Österreichs Umweltminister Nikolaus Berlakovich (ÖVP) sprach von einem „vollen Erfolg für Österreich“. Umweltschützer hingegen halten die Tests für zu lasch und kritisieren mangelnde verbindliche Konsequenzen. Die Ergebnisse sollen bis zum Jahresende vorliegen.

Streit über Bedingungen

Über die Kriterien des „Stresstests“ und den Umfang war zuvor wochenlang gestritten worden. Die auf Atomkraft setzenden EU-Mitgliedsländer, allen voran Großbritannien und Frankreich, lenkten schließlich ein. Der Kompromiss zwischen EU-Kommission und der Europäischen Gruppe für nukleare Sicherheit und Abfallentsorgung (ENSREG), in der die 27 Staaten vertreten sind, kam kurz vor Beginn des G-8-Gipfels in Deauville am Donnerstag zustande.

Dort werden die Staats- und Regierungschefs der wichtigsten Industrieländer und Russland (G-8) auch über Nuklearsicherheit sprechen, um die Konsequenzen aus dem katastrophalen Atomunfall in Japan zu ziehen.

Freiwillig, ohne Konsequenzen

Eine Teilnahme an den „Stresstests“ ist freiwillig. Die EU-Kommission erwartet aber, dass alle Kraftwerksbetreiber mitziehen. Wenn ein AKW durchfällt, müsste es nachgerüstet oder abgeschaltet werden. Rechtliche Konsequenzen wird es aber vonseiten der EU nicht geben. Die EU hat keine Möglichkeit, Kraftwerke abzuschalten. Das können nur die Mitgliedsstaaten anordnen. Nach Ansicht Oettingers werden nicht alle AKWs den Test bestehen.

Für die Glaubwürdigkeit werden die Ergebnisse in drei Stufen ausgewertet: Zunächst führen die Kraftwerksbetreiber den Test durch, danach kontrollieren nationale Behörden und schließlich Experten aus anderen Staaten die Ergebnisse.

Faymann begrüßt Einigung

Bundeskanzler Werner Faymann (SPÖ) begrüßte die Einigung der EU-Kommission auf europaweite „Stresstests“. Der „Wert“ der Sicherheitstests werde sich aber „erst dann zeigen, wenn die Ergebnisse vorliegen und dann auch die Konsequenzen daraus gezogen werden“, betonte Faymann in einer Aussendung.
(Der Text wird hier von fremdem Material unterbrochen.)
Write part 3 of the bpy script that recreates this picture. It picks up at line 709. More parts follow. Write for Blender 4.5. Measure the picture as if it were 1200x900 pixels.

Er sprach sich für eine Veröffentlichung der Ergebnisse aus und betonte, dass auch unabhängige Experten Zugang dazu erhalten sollten.

Berlakovich verkündete indes die Gründung einer Anti-Atom-Allianz europäischer atomkraftfreier Staaten. Mit dem gemeinsamen Auftreten könnten sich die Länder ohne Atomkraftwerke für ihre Anliegen einsetzen.